Source excerpt:
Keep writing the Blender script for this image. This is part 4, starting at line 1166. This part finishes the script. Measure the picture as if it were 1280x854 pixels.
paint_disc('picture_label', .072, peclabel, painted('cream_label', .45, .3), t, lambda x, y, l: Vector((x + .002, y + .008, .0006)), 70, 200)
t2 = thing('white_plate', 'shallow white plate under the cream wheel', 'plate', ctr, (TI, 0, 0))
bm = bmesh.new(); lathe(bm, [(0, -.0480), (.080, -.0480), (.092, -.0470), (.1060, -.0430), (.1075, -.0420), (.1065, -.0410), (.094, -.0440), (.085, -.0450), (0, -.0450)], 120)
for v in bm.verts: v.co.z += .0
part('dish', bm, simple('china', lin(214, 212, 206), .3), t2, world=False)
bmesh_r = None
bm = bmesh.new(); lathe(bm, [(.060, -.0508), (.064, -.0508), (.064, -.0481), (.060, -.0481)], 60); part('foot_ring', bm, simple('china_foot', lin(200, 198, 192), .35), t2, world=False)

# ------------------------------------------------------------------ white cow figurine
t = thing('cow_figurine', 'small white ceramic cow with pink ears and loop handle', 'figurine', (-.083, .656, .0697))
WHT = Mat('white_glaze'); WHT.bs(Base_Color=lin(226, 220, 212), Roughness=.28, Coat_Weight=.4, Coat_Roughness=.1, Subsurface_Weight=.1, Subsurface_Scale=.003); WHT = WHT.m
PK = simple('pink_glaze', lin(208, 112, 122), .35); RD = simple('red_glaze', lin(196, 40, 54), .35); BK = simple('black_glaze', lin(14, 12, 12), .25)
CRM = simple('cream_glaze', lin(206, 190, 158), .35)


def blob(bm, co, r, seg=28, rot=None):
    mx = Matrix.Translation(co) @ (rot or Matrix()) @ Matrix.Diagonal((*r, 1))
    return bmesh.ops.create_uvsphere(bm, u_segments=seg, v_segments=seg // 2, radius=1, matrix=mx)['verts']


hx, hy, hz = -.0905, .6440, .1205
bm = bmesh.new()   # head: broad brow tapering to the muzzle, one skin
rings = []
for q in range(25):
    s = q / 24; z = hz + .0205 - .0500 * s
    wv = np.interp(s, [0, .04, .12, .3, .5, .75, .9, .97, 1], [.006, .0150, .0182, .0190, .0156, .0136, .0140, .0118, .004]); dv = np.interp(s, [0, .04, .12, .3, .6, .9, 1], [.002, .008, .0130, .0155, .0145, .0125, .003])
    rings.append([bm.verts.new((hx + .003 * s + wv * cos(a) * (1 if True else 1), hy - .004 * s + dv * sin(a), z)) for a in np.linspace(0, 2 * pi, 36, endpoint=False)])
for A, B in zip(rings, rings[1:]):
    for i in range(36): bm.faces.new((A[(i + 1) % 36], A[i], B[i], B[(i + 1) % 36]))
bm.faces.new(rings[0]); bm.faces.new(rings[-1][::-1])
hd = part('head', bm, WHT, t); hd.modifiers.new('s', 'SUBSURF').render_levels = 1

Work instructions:
Write out, unaltered, the lines from the opening of the listing through the line that includes "192), .35), t2, world=False)".

Exercise solution:
Keep writing the Blender script for this image. This is part 4, starting at line 1166. This part finishes the script. Measure the picture as if it were 1280x854 pixels.
paint_disc('picture_label', .072, peclabel, painted('cream_label', .45, .3), t, lambda x, y, l: Vector((x + .002, y + .008, .0006)), 70, 200)
t2 = thing('white_plate', 'shallow white plate under the cream wheel', 'plate', ctr, (TI, 0, 0))
bm = bmesh.new(); lathe(bm, [(0, -.0480), (.080, -.0480), (.092, -.0470), (.1060, -.0430), (.1075, -.0420), (.1065, -.0410), (.094, -.0440), (.085, -.0450), (0, -.0450)], 120)
for v in bm.verts: v.co.z += .0
part('dish', bm, simple('china', lin(214, 212, 206), .3), t2, world=False)
bmesh_r = None
bm = bmesh.new(); lathe(bm, [(.060, -.0508), (.064, -.0508), (.064, -.0481), (.060, -.0481)], 60); part('foot_ring', bm, simple('china_foot', lin(200, 198, 192), .35), t2, world=False)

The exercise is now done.